At first glance, this seems sensible- after all, the Preservationists are a group of unelected officials who can make life difficult for developers and businesspeople. Mandy hammered home the fact that they literally have no one over them, no one to gainsay their decisions, and that this new change would provide the public a bit more power in determining what gets designated a historic landmark. And who could be upset that the neighbors' decisions carry a little more weight than people living farther afield, when discussing the fate of a historic building? Surely, living close to a site, they are more qualified to determine its relevance to their neighborhood.
And I'd agree with all of that, if I didn't know much about the controversy over Colonial Gardens.
The site has been unoccupied for most of my life. But it began its story as an early 20th century Beer Garden, a major tourist destination and entertainment venue. It housed the area's first zoo, and has played host to myriad musicians and celebrities in its heyday. It's a large, ramshackle building in a serious state of decline, which will be expensive to rehabilitate and return to public use. But its unique status in local history, its unusual architecture, and its prime location (across from Iroquois Park) suggest it could be a successful location again, with the right owners.
The problem is, the good people of the South End hate this building. Its nearby neighbors regard it as an eyesore. I remember when it was still occupied, when I was a girl. It housed a bar for rough clientele, like many other bars in the area. Even then, it wasn't uncommon to hear people wishing the place would burn to the ground. It's always been dirty and poorly maintained. It's synonymous with peeling paint, drooping rooflines, and detached guttering. It seems to attract trash from all sides, collecting along the base of the building. It looks bad, it looks dangerous and scary.
Colonial Gardens is close to some nicer early 20th century homes in Kenwood Hills, and some tidy mid-century moderns along New Cut Road. It's a stone's throw from beautiful Victorians over on Southern Parkway. But the majority of homes in the area are inexpensive, single story ranch houses, cheap apartment dwellings, and low income rental houses. The entirety of New Cut Road and Taylor Boulevard has a sort of depressed, down-on-its-luck atmosphere of the lower working class and the hopelessly poor. These people are unfamiliar with the history of the area they live in. They lack the imagination to envisage a new use for this old building. The historic sites of the South End have withered away over three decades, being pulled down and replaced with a plethora of gas stations, pawn shops, and discount stores.

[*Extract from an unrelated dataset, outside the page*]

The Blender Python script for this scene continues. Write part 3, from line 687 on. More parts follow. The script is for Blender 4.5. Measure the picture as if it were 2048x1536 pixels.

They're also pretty well desperate for good shops and services here, much like everywhere else in southwest Louisville. Over the last few decades, the area has seen its business base eroded- the department stores have all folded up and moved away. The local restaurant scene has been replaced with chains of fast-food retailers. The only places to buy new books are the grocery stores. The neighbors would like to see Colonial Gardens' teetering facade replaced with something useful. Perhaps a nice drugstore; something clean and well lit, with plenty of parking.
The neighbors can't really imagine a Colonial Gardens that houses a fine restaurant, nightclub, movie theatre, or specialty shop. They know those sorts of places just don't open up around here. They know that the spot is too large and will require too much renovation to make it viable as a liquor store, pawn shop, flea market, tobacco retailer, or one of those Dollar Generals that seem to spring up with alarming regularity in these parts. And it must seem that bulldozing it and putting up something new is a better option than watching it continue to disintegrate.
But this is exactly why historic preservation is so important to a community. It is the job of preservationists to look not just at what a community is like at this moment in time, but at where it has been before, and from that, to try to envisage where it could go in the future. We are in an economic depression, and Southwest Louisville has been hit hard. But that does not mean we will continue in this downward spiral. Why shouldn't the area become more profitable and wealthy in years to come? Perhaps, even, enough to sustain more successful ventures, and to afford the restoration of buildings like Colonial Gardens.
The site was granted protection in 2008. With the proposed change to preservation law here in Louisville, this protection is in danger of being overturned. But if that happens, if Colonial Gardens is razed, we will have lost something precious, and we will never get it back. One of the few remaining early structures in the area will go, to be replaced with something as common and unremarkable as another dollar store or flea market. Perhaps if we're really lucky, it'll become the site for yet another cheap Mexican restaurant. We will have surrendered the site's uniqueness, history and potential, to the forces of the mundane, to a lack of imagination and a pervasive sense of hopelessness and failure. Because that's what another concrete and steel box surrounded by asphalt really is: an acceptance that we can't do any better. We'll always be too poor to have things like historic preservation and rejuvenated business districts. Things will never improve, and all we can hope for is a bit more parking while we pick up our shampoo and detergents, or refill a prescription.